Sunday, August 25, 2013

5 Questions with Carl Brookins

I've had the privilege of appearing in a number of mystery anthologies alongside Carl Brookins, and have been at numerous signings and other events with him. Aside from being a great guy to hang out with, he's also part of the Minnesota Crime Wave, along with Ellen Hart and William Kent Krueger - a trio who attends events dressed up in old-time 20's-style gangster duds while giving talks about their writing. Carl has written numerous mysteries, and is often seen at events with camera in hand. I'm happy to have Carl on board to answer my five questions!

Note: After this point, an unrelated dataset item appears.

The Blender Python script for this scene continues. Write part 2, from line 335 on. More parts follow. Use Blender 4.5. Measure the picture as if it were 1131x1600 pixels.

1 – What’s your latest book about?
My latest detective novel is called The Case of the Purloined Painting (coming in September). It features my short private detective, Sean Sean, in his fifth case. (Four novels and a short story). It’s from North Star Press of Saint Cloud. The plot concerns the murder of a Jewish immigrant to Minneapolis from Poland. Mr. Gottlieb came here to pursue a new life after his homeland was destroyed in WWII. The stolen painting becomes the basis of wealth and prominence for a troubled Minneapolis family. When international criminals appear on the scene, Sean becomes involved, even though he usually refuses such cases. As he is wont to mutter, “I’m good, but not that good.” A mysterious blond floats in and out of view and Sean is forced to fight for his life and answer the questions.
2 – Who’s your favorite author and/or what’s your favorite book?
This is very hard to answer, but I guess I have to stick with Willy Shakespeare who had the greatest handle on the English language of any writer, living or dead. Some of his plots were dynamite.
3 – What’s your favorite aspect of writing?
Revising. No question about it. I love to take the crude second or third draft, pull it apart, ask questions of it and polish, polish, polish. The satisfaction of getting a scene precisely right is enormous.
4 – Any good anecdotes about being a writer?
Hmm. I love meeting readers. I love discussing the crime fiction product and community of writers. That’s one of the principal reasons I review crime fiction. It’s a way to meet authors, but more important, it’s my way of giving back to a community which has given me so much pleasure through the years.
5 – What was the most helpful writing advice you've ever received?
Ah, one of Elmore Leonard’s rules: “leave out the parts reader tend to skip over.” That’s hard for me to do, and isn't it interesting that since he just died, Mr. Leonard is getting all this attention?